__INSTRUCTIONS FOR THE TASK__
Repeat everything from the first line of the listing below through the line that contains "R = math.radians", exactly. Leave out pictures.

__GIVEN INFORMATION__
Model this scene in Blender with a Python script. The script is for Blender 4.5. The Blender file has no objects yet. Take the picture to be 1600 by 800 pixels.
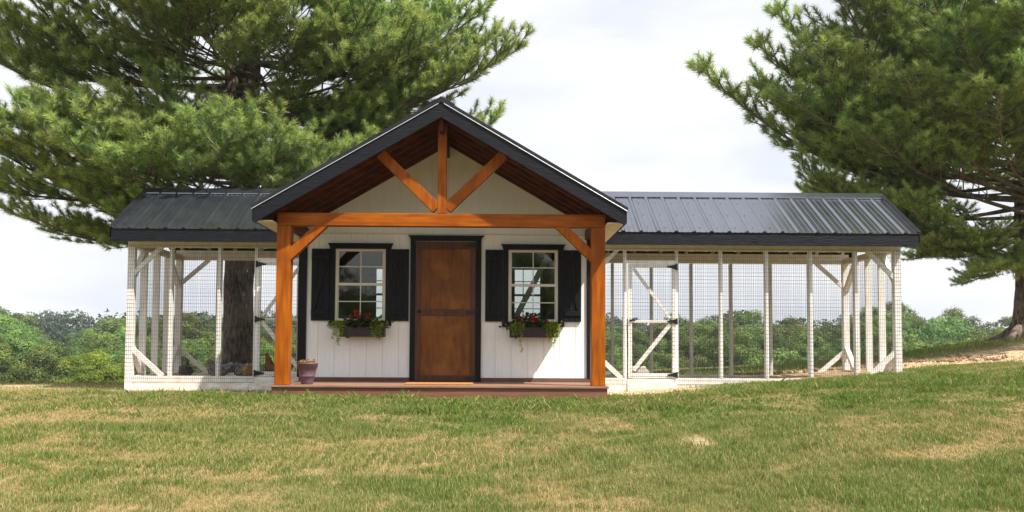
import bpy, math, random
import numpy as np
from mathutils import Vector, Matrix
rng = np.random.default_rng(7); random.seed(7)
S = bpy.context.scene
C = S.collection
R = math.radians

# ---------------------------------------------------------------- camera
cd = bpy.data.cameras.new('camera'); cam = bpy.data.objects.new('camera', cd); C.objects.link(cam)
S.camera = cam
cd.sensor_width = 36.0; cd.lens = 36.0 * 1465 / 1600; cd.shift_y = 68.07 / 1600
cd.clip_start = 0.1; cd.clip_end = 6000
TILT, YAW, ROLL = 0.0555, -0.0162, 0.005
cam.matrix_world = Matrix.Translation((0, 0, 0.5265)) @ Matrix.Rotation(YAW, 4, 'Z') @ Matrix.Rotation(math.pi/2 + TILT, 4, 'X') @ Matrix.Rotation(ROLL, 4, 'Z')

# ---------------------------------------------------------------- sky, sun, exposure
SUN_EL, SUN_AZ = R(53), R(127)            # azimuth clockwise from +Y: front right of the coop
W = bpy.data.worlds.new('World'); S.world = W; W.use_nodes = True
nt = W.node_tree; nd = nt.nodes; lk = nt.links
for n in list(nd): nd.remove(n)
wo = nd.new('ShaderNodeOutputWorld'); bg = nd.new('ShaderNodeBackground'); bg.inputs[1].default_value = 0.1
sky = nd.new('ShaderNodeTexSky'); sky.sky_type = 'NISHITA'; sky.sun_disc = False
sky.sun_elevation = SUN_EL; sky.sun_rotation = SUN_AZ; sky.dust_density = 3.0; sky.air_density = 1.0
tc = nd.new('ShaderNodeTexCoord'); mp = nd.new('ShaderNodeMapping'); mp.inputs['Scale'].default_value = (1.6, 1.6, 4.5)
mp.inputs['Location'].default_value = (0.35, 0.2, 0.6)
no = nd.new('ShaderNodeTexNoise'); no.inputs['Scale'].default_value = 1.7; no.inputs['Detail'].default_value = 7; no.inputs['Roughness'].default_value = 0.52
rp = nd.new('ShaderNodeValToRGB'); rp.color_ramp.elements[0].position = 0.30; rp.color_ramp.elements[1].position = 0.62
rp.color_ramp.elements[0].color = (0.85, 0.85, 0.85, 1); rp.color_ramp.elements[1].color = (1, 1, 1, 1)
n2 = nd.new('ShaderNodeTexNoise'); n2.inputs['Scale'].default_value = 2.3; n2.inputs['Detail'].default_value = 8
cr = nd.new('ShaderNodeValToRGB'); cr.color_ramp.elements[0].color = (4.5, 4.7, 5.15, 1); cr.color_ramp.elements[1].color = (5.7, 5.72, 5.8, 1)
cr.color_ramp.elements[0].position = 0.36; cr.color_ramp.elements[1].position = 0.58
mx = nd.new('ShaderNodeMix'); mx.data_type = 'RGBA'
lk.new(tc.outputs['Generated'], mp.inputs[0]); lk.new(mp.outputs[0], no.inputs['Vector']); lk.new(mp.outputs[0], n2.inputs['Vector'])
lk.new(no.outputs[0], rp.inputs[0]); lk.new(n2.outputs[0], cr.inputs[0])
lk.new(rp.outputs[0], mx.inputs[0]); lk.new(sky.outputs[0], mx.inputs[6]); lk.new(cr.outputs[0], mx.inputs[7])
lk.new(mx.outputs[2], bg.inputs[0]); lk.new(bg.outputs[0], wo.inputs[0])
sd = bpy.data.lights.new('sun', 'SUN'); sd.energy = 4.2; sd.angle = R(0.8); sd.color = (1.0, 0.94, 0.84)
so = bpy.data.objects.new('sun', sd); C.objects.link(so)
sv = Vector((math.sin(SUN_AZ)*math.cos(SUN_EL), math.cos(SUN_AZ)*math.cos(SUN_EL), math.sin(SUN_EL)))
so.rotation_euler = sv.to_track_quat('Z', 'Y').to_euler(); so.location = sv * 40
S.view_settings.view_transform = 'Standard'; S.view_settings.look = 'None'
S.view_settings.exposure = 0.98; S.view_settings.gamma = 1.0; S.view_settings.use_curve_mapping = False
S.render.engine = 'CYCLES'
S.cycles.max_bounces = 8; S.cycles.transparent_max_bounces = 24

# ---------------------------------------------------------------- materials
def new_mat(name):
    m = bpy.data.materials.new(name); m.use_nodes = True
    t = m.node_tree; b = t.nodes['Principled BSDF']
    return m, t, b
def noise_mat(name, c1, c2, scale=(1, 1, 1), freq=5.0, rough=0.6, bump=0.0, detail=6, lo=0.35, hi=0.65, spec=0.4, metallic=0.0,
              obj_var=0.0, bfreq=None, c3=None, f3=1.2, w3=0.5):
    m, t, b = new_mat(name); n = t.nodes; l = t.links
    co = n.new('ShaderNodeNewGeometry'); ma = n.new('ShaderNodeMapping'); ma.inputs['Scale'].default_value = scale
    no = n.new('ShaderNodeTexNoise'); no.inputs['Scale'].default_value = freq; no.inputs['Detail'].default_value = detail
    ra = n.new('ShaderNodeValToRGB'); ra.color_ramp.elements[0].position = lo; ra.color_ramp.elements[1].position = hi
    ra.color_ramp.elements[0].color = (*c1, 1); ra.color_ramp.elements[1].color = (*c2, 1)
    l.new(co.outputs['Position'], ma.inputs[0]); l.new(ma.outputs[0], no.inputs['Vector']); l.new(no.outputs[0], ra.inputs[0])
    col = ra.outputs[0]
    if c3 is not None:
        q = n.new('ShaderNodeTexNoise'); q.inputs['Scale'].default_value = f3; q.inputs['Detail'].default_value = 5
        l.new(co.outputs['Position'], q.inputs['Vector'])
        r2 = n.new('ShaderNodeValToRGB'); r2.color_ramp.elements[0].position = 0.48; r2.color_ramp.elements[1].position = 0.7
        r2.color_ramp.elements[1].color = (w3, w3, w3, 1); l.new(q.outputs[0], r2.inputs[0])
        mm = n.new('ShaderNodeMix'); mm.data_type = 'RGBA'; l.new(r2.outputs[0], mm.inputs[0]); l.new(col, mm.inputs[6]); mm.inputs[7].default_value = (*c3, 1)
        col = mm.outputs[2]
    if obj_var:
        oi = n.new('ShaderNodeObjectInfo'); hs = n.new('ShaderNodeHueSaturation')
        mr = n.new('ShaderNodeMapRange'); mr.inputs[3].default_value = 1 - obj_var; mr.inputs[4].default_value = 1 + obj_var
        l.new(oi.outputs['Random'], mr.inputs[0]); l.new(mr.outputs[0], hs.inputs['Value']); l.new(col, hs.inputs['Color']); col = hs.outputs[0]
    l.new(col, b.inputs['Base Color'])
    b.inputs['Roughness'].default_value = rough; b.inputs['Specular IOR Level'].default_value = spec; b.inputs['Metallic'].default_value = metallic
    if bump:
        bu = n.new('ShaderNodeBump'); bu.inputs['Strength'].default_value = bump; bu.inputs['Distance'].default_value = 0.01
        src = no.outputs[0]
        if bfreq:
            nb = n.new('ShaderNodeTexNoise'); nb.inputs['Scale'].default_value = bfreq; nb.inputs['Detail'].default_value = 4
            l.new(ma.outputs[0], nb.inputs['Vector']); src = nb.outputs[0]
        l.new(src, bu.inputs['Height']); l.new(bu.outputs[0], b.inputs['Normal'])
    return m
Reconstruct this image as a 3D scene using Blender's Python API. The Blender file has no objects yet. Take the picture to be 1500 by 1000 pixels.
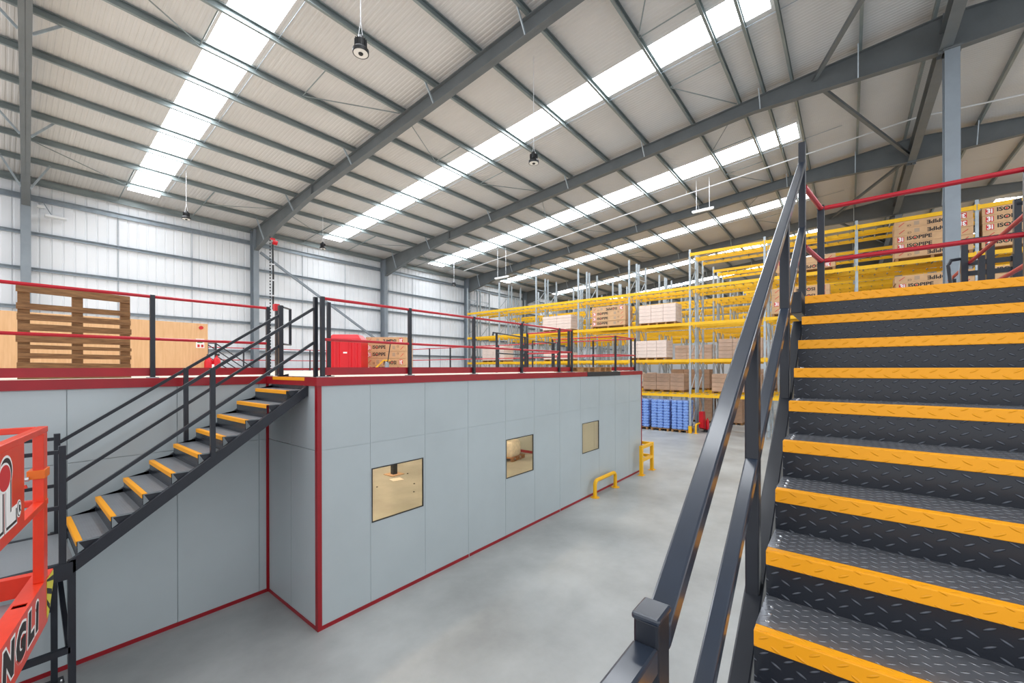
import bpy, math, random
from mathutils import Matrix, Vector
random.seed(11)
S = bpy.context.scene
COL = S.collection
PI = math.pi

# ------------------------------------------------------------------ materials
def lin(c):
    out = []
    for x in c:
        x /= 255.0
        out.append(x / 12.92 if x <= 0.04045 else ((x + 0.055) / 1.055) ** 2.4)
    return (out[0], out[1], out[2], 1.0)

def nodes(m):
    m.use_nodes = True
    nt = m.node_tree
    return nt, nt.nodes, nt.links, nt.nodes['Principled BSDF']

def mat(name, col, rough=0.5, metal=0.0, var=0.0, scale=4.0, stretch=(1, 1, 1), bump=0.0, bscale=60.0,
        col2=None, rvar=0.0, spec=0.5, coat=0.0):
    m = bpy.data.materials.new(name)
    nt, N, L, P = nodes(m)
    P.inputs['Roughness'].default_value = rough
    P.inputs['Metallic'].default_value = metal
    P.inputs['Specular IOR Level'].default_value = spec
    P.inputs['Coat Weight'].default_value = coat
    P.inputs['Coat Roughness'].default_value = 0.13
    P.inputs['Base Color'].default_value = lin(col)
    tc = N.new('ShaderNodeTexCoord')
    mp = N.new('ShaderNodeMapping')
    mp.inputs['Scale'].default_value = stretch
    L.new(tc.outputs['Object'], mp.inputs['Vector'])
    if var or col2:
        nz = N.new('ShaderNodeTexNoise')
        nz.inputs['Scale'].default_value = scale
        nz.inputs['Detail'].default_value = 6
        nz.inputs['Roughness'].default_value = 0.6
        L.new(mp.outputs['Vector'], nz.inputs['Vector'])
        rp = N.new('ShaderNodeValToRGB')
        rp.color_ramp.elements[0].position = 0.3
        rp.color_ramp.elements[1].position = 0.7
        if col2:
            rp.color_ramp.elements[0].color = lin(col2)
            rp.color_ramp.elements[1].color = lin(col)
        else:
            rp.color_ramp.elements[0].color = lin([max(0, x * (1 - var)) for x in col])
            rp.color_ramp.elements[1].color = lin([min(255, x * (1 + var * 0.6)) for x in col])
        L.new(nz.outputs['Fac'], rp.inputs['Fac'])
        L.new(rp.outputs['Color'], P.inputs['Base Color'])
        if rvar:
            mr = N.new('ShaderNodeMapRange')
            mr.inputs['To Min'].default_value = rough - rvar
            mr.inputs['To Max'].default_value = rough + rvar
            L.new(nz.outputs['Fac'], mr.inputs['Value'])
            L.new(mr.outputs['Result'], P.inputs['Roughness'])
    if bump:
        b = N.new('ShaderNodeTexNoise')
        b.inputs['Scale'].default_value = bscale
        b.inputs['Detail'].default_value = 4
        L.new(mp.outputs['Vector'], b.inputs['Vector'])
        bn = N.new('ShaderNodeBump')
        bn.inputs['Strength'].default_value = bump
        bn.inputs['Distance'].default_value = 0.01
        L.new(b.outputs['Fac'], bn.inputs['Height'])
        L.new(bn.outputs['Normal'], P.inputs['Normal'])
    return m

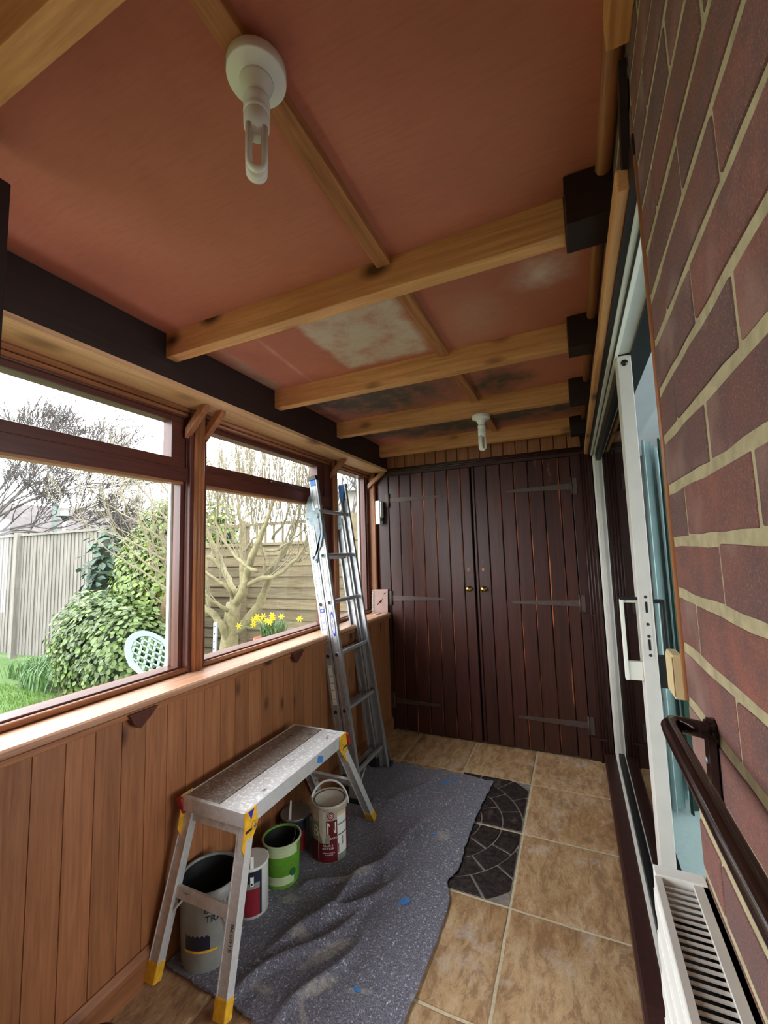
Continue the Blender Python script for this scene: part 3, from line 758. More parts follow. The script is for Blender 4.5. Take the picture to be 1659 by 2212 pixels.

__RESPONSE TO THE TASK__
Model this scene in Blender with a Python script. The script is for Blender 4.5. The Blender file has no objects yet. Take the picture to be 1600 by 800 pixels.
import bpy, math, random
import numpy as np
from mathutils import Vector, Matrix
rng = np.random.default_rng(7); random.seed(7)
S = bpy.context.scene
C = S.collection
R = math.radians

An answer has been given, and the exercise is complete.